Arnold Stang died last week at age 91. He played one of the gas station owners in It's a Mad, Mad, Mad, Mad World, was the voice of Top Cat, and played a heroin addict called Sparrow in the 1955 film, The Man With The Golden Arm.
It's interesting to see comic actors in grimly serious roles. But I don't know if it always works.
Margaret Mitchell wanted Groucho Marx to play Rhett Butler in Gone With The Wind (I assume she was serious) and Benito Mussolini tried to his two favories American stars, Stan Laurel and Oliver Hardy, to star in a production of Rigoletto.
Sherlock Holmes
And speaking of odd casting choices, Sherlock Holmes fans are upset over the choice of Robert Downey, Jr, in the title role. And the boxing. I don't think he should have been boxing---it turns out he claimed to be an amateur boxer in at least one book. But they were showing a bunch of the old Sherlock Holmes movies on TV yesterday, and they were pretty bad. All filmed in a studio. They should have gotten out onto the street once in a while.

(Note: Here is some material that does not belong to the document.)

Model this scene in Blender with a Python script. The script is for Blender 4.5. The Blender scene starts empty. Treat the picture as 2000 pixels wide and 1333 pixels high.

I haven't read any of the books. I don't know what the "real" Sherlock Holmes was like, which probably doesn't matter. Johnny Weissmuller was nothing like the Tarzan of the books, and Ian Flemming wanted David Niven to play James Bond. I heard that, in the book, Forrest Gump was morbidly obese.
The Sherlock Holmes movies with Basil Rathbone and Nigel Bruce were set in what was then the present day, with Sherlock Holmes fighting Nazis and so forth. Every scene was shot in a studio, so I don't know what stopped them from setting it in Victorian England.